START
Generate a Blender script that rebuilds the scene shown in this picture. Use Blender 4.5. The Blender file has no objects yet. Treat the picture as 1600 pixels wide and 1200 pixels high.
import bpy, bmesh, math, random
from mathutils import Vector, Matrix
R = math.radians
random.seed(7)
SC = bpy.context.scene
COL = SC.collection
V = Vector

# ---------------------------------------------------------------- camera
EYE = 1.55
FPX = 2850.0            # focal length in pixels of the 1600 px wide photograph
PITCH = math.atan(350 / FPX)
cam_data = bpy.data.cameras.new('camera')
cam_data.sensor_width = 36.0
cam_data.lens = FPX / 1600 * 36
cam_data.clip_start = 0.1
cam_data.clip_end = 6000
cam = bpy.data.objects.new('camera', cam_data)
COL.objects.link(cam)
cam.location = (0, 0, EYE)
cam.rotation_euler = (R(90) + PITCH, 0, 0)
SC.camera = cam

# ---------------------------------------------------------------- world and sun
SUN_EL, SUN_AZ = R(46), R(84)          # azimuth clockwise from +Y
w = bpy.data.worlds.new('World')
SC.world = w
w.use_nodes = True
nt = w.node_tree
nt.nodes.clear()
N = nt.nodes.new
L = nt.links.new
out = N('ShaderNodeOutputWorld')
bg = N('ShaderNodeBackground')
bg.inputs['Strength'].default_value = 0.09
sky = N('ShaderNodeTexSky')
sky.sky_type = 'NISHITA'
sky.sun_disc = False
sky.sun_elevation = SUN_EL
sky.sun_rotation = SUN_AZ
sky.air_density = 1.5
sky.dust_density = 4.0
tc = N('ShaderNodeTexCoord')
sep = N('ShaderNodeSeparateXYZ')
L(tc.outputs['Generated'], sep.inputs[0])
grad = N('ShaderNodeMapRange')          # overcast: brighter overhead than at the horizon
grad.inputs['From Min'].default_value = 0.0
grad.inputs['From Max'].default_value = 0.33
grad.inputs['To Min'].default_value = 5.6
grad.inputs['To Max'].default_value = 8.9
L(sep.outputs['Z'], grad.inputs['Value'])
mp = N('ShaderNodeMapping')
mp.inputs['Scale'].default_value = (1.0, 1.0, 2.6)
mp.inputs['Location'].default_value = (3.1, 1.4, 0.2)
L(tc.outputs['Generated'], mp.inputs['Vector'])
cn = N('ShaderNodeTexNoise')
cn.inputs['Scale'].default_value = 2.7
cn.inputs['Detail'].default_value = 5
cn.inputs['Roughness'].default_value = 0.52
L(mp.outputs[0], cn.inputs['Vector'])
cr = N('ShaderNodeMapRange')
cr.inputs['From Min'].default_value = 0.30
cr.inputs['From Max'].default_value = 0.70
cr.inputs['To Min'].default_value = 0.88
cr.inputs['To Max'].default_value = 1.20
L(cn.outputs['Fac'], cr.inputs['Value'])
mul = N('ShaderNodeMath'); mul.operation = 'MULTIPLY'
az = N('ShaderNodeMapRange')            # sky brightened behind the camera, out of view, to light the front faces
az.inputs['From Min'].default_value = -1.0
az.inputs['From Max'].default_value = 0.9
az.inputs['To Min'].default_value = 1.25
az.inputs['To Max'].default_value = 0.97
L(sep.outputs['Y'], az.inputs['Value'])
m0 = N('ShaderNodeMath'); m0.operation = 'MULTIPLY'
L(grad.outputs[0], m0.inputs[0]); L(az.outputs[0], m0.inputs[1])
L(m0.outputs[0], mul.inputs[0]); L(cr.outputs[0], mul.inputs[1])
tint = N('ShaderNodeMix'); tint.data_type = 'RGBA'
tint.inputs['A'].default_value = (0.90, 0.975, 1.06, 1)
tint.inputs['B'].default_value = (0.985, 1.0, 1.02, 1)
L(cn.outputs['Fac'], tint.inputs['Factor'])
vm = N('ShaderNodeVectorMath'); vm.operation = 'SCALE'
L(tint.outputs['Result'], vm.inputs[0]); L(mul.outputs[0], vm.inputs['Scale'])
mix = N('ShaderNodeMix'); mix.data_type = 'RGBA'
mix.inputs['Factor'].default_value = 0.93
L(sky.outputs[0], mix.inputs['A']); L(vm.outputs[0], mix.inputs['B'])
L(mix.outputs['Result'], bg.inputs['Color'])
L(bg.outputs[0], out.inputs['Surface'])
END
▸ STATED PROBLEM
Repeat the data verbatim.

▸ RESPONSE BELOW
Generate a Blender script that rebuilds the scene shown in this picture. Use Blender 4.5. The Blender file has no objects yet. Treat the picture as 1600 pixels wide and 1200 pixels high.
import bpy, bmesh, math, random
from mathutils import Vector, Matrix
R = math.radians
random.seed(7)
SC = bpy.context.scene
COL = SC.collection
V = Vector

# ---------------------------------------------------------------- camera
EYE = 1.55
FPX = 2850.0            # focal length in pixels of the 1600 px wide photograph
PITCH = math.atan(350 / FPX)
cam_data = bpy.data.cameras.new('camera')
cam_data.sensor_width = 36.0
cam_data.lens = FPX / 1600 * 36
cam_data.clip_start = 0.1
cam_data.clip_end = 6000
cam = bpy.data.objects.new('camera', cam_data)
COL.objects.link(cam)
cam.location = (0, 0, EYE)
cam.rotation_euler = (R(90) + PITCH, 0, 0)
SC.camera = cam

# ---------------------------------------------------------------- world and sun
SUN_EL, SUN_AZ = R(46), R(84)          # azimuth clockwise from +Y
w = bpy.data.worlds.new('World')
SC.world = w
w.use_nodes = True
nt = w.node_tree
nt.nodes.clear()
N = nt.nodes.new
L = nt.links.new
out = N('ShaderNodeOutputWorld')
bg = N('ShaderNodeBackground')
bg.inputs['Strength'].default_value = 0.09
sky = N('ShaderNodeTexSky')
sky.sky_type = 'NISHITA'
sky.sun_disc = False
sky.sun_elevation = SUN_EL
sky.sun_rotation = SUN_AZ
sky.air_density = 1.5
sky.dust_density = 4.0
tc = N('ShaderNodeTexCoord')
sep = N('ShaderNodeSeparateXYZ')
L(tc.outputs['Generated'], sep.inputs[0])
grad = N('ShaderNodeMapRange')          # overcast: brighter overhead than at the horizon
grad.inputs['From Min'].default_value = 0.0
grad.inputs['From Max'].default_value = 0.33
grad.inputs['To Min'].default_value = 5.6
grad.inputs['To Max'].default_value = 8.9
L(sep.outputs['Z'], grad.inputs['Value'])
mp = N('ShaderNodeMapping')
mp.inputs['Scale'].default_value = (1.0, 1.0, 2.6)
mp.inputs['Location'].default_value = (3.1, 1.4, 0.2)
L(tc.outputs['Generated'], mp.inputs['Vector'])
cn = N('ShaderNodeTexNoise')
cn.inputs['Scale'].default_value = 2.7
cn.inputs['Detail'].default_value = 5
cn.inputs['Roughness'].default_value = 0.52
L(mp.outputs[0], cn.inputs['Vector'])
cr = N('ShaderNodeMapRange')
cr.inputs['From Min'].default_value = 0.30
cr.inputs['From Max'].default_value = 0.70
cr.inputs['To Min'].default_value = 0.88
cr.inputs['To Max'].default_value = 1.20
L(cn.outputs['Fac'], cr.inputs['Value'])
mul = N('ShaderNodeMath'); mul.operation = 'MULTIPLY'
az = N('ShaderNodeMapRange')            # sky brightened behind the camera, out of view, to light the front faces
az.inputs['From Min'].default_value = -1.0
az.inputs['From Max'].default_value = 0.9
az.inputs['To Min'].default_value = 1.25
az.inputs['To Max'].default_value = 0.97
L(sep.outputs['Y'], az.inputs['Value'])
m0 = N('ShaderNodeMath'); m0.operation = 'MULTIPLY'
L(grad.outputs[0], m0.inputs[0]); L(az.outputs[0], m0.inputs[1])
L(m0.outputs[0], mul.inputs[0]); L(cr.outputs[0], mul.inputs[1])
tint = N('ShaderNodeMix'); tint.data_type = 'RGBA'
tint.inputs['A'].default_value = (0.90, 0.975, 1.06, 1)
tint.inputs['B'].default_value = (0.985, 1.0, 1.02, 1)
L(cn.outputs['Fac'], tint.inputs['Factor'])
vm = N('ShaderNodeVectorMath'); vm.operation = 'SCALE'
L(tint.outputs['Result'], vm.inputs[0]); L(mul.outputs[0], vm.inputs['Scale'])
mix = N('ShaderNodeMix'); mix.data_type = 'RGBA'
mix.inputs['Factor'].default_value = 0.93
L(sky.outputs[0], mix.inputs['A']); L(vm.outputs[0], mix.inputs['B'])
L(mix.outputs['Result'], bg.inputs['Color'])
L(bg.outputs[0], out.inputs['Surface'])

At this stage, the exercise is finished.